Only a number is wanted here: the number of lines of the data that include "picture".

DATA FOR PROCESSING:
** begin **
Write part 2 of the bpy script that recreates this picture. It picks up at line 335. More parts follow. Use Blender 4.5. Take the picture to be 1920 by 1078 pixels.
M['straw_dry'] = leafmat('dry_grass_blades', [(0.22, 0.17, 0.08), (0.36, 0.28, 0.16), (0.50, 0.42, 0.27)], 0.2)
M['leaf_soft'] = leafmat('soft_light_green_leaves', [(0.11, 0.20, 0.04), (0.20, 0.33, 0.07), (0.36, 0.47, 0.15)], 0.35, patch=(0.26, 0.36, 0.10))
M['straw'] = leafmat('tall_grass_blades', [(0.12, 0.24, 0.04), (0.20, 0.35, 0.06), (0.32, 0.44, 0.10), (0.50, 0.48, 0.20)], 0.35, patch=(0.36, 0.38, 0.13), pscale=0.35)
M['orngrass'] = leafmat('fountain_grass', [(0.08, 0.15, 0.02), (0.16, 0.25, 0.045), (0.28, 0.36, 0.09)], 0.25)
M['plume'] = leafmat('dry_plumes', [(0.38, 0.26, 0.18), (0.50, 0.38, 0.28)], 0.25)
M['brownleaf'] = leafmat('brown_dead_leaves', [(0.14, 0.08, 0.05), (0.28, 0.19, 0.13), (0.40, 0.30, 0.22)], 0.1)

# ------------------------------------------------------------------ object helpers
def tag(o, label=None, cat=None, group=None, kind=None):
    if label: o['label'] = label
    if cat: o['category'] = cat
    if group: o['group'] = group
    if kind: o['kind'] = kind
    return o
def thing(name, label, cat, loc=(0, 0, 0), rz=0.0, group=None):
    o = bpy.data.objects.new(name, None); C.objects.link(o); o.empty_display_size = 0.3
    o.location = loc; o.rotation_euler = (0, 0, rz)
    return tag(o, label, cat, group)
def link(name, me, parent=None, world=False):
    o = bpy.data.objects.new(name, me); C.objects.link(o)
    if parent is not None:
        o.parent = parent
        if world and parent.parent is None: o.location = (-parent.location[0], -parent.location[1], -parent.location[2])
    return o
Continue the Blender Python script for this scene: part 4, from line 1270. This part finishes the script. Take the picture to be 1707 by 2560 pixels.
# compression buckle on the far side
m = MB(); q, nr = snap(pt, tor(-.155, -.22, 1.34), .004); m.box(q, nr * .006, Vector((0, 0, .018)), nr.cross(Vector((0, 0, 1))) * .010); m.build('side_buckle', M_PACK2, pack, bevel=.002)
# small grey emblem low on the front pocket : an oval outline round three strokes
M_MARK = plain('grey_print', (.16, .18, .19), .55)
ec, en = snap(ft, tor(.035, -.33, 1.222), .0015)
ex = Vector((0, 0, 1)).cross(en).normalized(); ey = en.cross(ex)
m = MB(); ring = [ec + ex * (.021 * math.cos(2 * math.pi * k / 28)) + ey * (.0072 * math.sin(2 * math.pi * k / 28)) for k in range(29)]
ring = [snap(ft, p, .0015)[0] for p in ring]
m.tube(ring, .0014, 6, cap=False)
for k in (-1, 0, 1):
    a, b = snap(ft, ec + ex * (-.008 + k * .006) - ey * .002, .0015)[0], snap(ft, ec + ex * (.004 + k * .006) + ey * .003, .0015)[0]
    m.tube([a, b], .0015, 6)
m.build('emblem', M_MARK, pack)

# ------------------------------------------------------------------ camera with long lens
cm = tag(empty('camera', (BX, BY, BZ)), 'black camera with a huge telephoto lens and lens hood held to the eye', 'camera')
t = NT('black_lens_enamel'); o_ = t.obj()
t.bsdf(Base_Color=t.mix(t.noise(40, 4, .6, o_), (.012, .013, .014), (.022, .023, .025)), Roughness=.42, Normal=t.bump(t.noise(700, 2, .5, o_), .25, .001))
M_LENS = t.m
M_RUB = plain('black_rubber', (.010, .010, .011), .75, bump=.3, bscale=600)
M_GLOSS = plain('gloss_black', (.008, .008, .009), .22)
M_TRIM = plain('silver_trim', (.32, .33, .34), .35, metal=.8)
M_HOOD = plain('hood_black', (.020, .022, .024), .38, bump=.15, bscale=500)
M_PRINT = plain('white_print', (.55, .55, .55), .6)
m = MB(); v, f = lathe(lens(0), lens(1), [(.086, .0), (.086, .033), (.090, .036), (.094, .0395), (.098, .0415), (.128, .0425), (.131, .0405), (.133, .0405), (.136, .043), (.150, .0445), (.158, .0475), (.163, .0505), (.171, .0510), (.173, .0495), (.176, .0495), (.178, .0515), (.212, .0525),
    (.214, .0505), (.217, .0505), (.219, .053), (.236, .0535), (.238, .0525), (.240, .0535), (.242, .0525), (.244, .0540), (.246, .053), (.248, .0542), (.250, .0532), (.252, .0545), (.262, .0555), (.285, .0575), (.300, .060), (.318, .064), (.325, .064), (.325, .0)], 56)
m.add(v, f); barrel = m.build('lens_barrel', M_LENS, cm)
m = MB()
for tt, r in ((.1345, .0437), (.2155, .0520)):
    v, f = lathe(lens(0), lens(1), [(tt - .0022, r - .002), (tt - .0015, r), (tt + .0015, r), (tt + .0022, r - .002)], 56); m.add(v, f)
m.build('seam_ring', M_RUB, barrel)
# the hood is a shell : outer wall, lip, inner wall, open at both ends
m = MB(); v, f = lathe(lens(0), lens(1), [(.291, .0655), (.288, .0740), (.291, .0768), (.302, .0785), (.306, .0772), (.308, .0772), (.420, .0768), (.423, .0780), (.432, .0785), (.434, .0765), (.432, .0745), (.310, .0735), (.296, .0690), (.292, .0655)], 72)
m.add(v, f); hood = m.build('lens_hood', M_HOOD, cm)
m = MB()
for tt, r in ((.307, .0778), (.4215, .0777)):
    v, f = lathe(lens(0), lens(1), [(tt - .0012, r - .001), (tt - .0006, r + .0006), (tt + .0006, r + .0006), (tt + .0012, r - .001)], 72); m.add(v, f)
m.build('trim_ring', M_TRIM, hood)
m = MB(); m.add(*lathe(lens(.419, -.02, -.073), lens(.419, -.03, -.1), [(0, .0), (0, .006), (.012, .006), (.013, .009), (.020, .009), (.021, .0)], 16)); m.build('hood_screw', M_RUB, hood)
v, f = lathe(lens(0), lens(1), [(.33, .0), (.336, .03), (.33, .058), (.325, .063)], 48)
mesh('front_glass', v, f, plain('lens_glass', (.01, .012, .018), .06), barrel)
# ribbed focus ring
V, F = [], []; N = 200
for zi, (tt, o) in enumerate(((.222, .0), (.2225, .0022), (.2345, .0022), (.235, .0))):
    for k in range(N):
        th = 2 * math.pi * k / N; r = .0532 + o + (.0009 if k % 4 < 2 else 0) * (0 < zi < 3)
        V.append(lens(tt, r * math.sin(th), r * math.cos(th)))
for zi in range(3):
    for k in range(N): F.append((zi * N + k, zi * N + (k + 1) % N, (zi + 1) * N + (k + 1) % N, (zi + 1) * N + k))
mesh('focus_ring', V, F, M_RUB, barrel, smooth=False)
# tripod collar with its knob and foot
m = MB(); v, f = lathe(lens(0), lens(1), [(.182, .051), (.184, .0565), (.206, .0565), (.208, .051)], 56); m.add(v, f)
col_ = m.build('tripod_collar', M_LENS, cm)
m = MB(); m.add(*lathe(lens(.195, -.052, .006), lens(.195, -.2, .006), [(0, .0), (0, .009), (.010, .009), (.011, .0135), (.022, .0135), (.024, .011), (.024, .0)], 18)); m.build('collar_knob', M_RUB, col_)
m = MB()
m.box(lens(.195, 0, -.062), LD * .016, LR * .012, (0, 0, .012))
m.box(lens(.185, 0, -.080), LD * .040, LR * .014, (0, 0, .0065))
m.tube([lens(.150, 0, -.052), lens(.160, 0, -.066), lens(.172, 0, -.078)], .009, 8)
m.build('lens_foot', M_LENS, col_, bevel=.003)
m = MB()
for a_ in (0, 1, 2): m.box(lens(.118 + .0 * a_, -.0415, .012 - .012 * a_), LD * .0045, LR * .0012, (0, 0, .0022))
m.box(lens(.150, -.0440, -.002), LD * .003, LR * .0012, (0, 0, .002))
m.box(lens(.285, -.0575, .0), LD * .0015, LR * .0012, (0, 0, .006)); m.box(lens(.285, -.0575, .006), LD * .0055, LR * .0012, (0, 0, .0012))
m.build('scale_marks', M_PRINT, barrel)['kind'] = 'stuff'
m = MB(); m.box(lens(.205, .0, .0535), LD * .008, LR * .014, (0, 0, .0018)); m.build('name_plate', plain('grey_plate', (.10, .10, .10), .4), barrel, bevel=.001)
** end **
EXERCISE ANSWER: 2